Затем, спросив, решился ли я следовать за царем на время кампании, он прибавил, что его величество предоставляет мне в этом полную свободу, но очень будет рад, если я последую за ним, что, впрочем, необходимо, если королева думает приступить к торговому договору, который, в данную минуту, государь готов заключить на условиях весьма выгодных для английской нации, предполагая открыть торговлю Балтийским морем. Этим путем Россия не надеется и не желает провозить какую-либо военную контрабанду, способную вызвать справедливое преследование со стороны короля шведского, а только думает открыть доступ обыкновенным товарам для местного потребления и приобрести возможность доставлять на иностранные рынки произведения прибрежного края, которые иначе залеживаются и портятся или должны отправляться в Архангельск с большими хлопотами и расходами. Я отвечал, что не могу высказаться по предложенному вопросу, пока не узнаю воли ее величества, однако выразил мнение, что планы царя вряд ли осуществимы в настоящее время, так как слышно, что шведы летом намерены блокировать Петербург и Нарву эскадрой в двадцать военных кораблей и не допускать к этим берегам ни одного купеческого судна. Граф выразил недоумение, как шведы могут считать блокированною местность на том основании, что в прилегающем море плавает несколько кораблей, когда она вполне открыта для сухопутных сообщений, так как нигде поблизости неприятеля нет, и тем более когда корабли обыкновенно держатся на расстоянии, которое не позволяет им господствовать над входом в гавань. Как пример недействительности блокады граф указывал на то, что вопреки шведской эскадре, крейсировавшей в балтийских водах летом прошлого года, русские поддерживали постоянное сообщение морем между Нарвою и Петербургом и не потеряли ни одного из сотен мелких судов, которым сообщение это было поручено.
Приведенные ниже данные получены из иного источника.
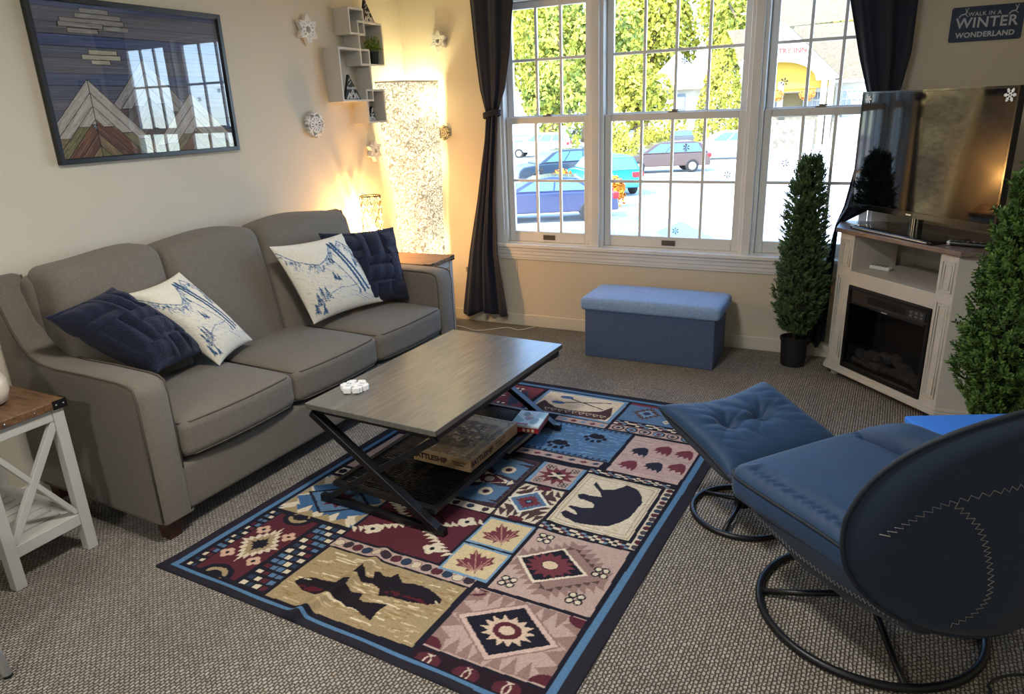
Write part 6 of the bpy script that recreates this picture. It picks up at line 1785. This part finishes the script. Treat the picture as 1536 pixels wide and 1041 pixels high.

Я должен сознаться, что недостаточно знаком с нашим морским законодательством и с обычаями морского дела, потому не могу вести прений с русскими министрами по затронутому вопросу; не знаю я и правил, которыми эскадры ее величества руководствуются, крейсируя у берегов Франции; как они при многократных блокадах Дюнкирхена держались относительно кораблей под нейтральным флагом, нагруженных обыденным товаром; потому я должен почтительнейше просить ваших инструкций – как отвечать по этим вопросам, с которыми ко мне, по-видимому, еще обратятся не раз, так как царь до того горячо стремится положить начало торговле Петербурга, что я надеюсь обеспечить флот ее величества всевозможными запасами на все время настоящей войны, беспошлинно или за самую незначительную пошлину и притом без всяких обязательств с нашей стороны, если Англия получит от Швеции разрешение торговать с одним из портов Балтийского моря, не осаждаемых и не блокируемых с суши и с моря в данную минуту.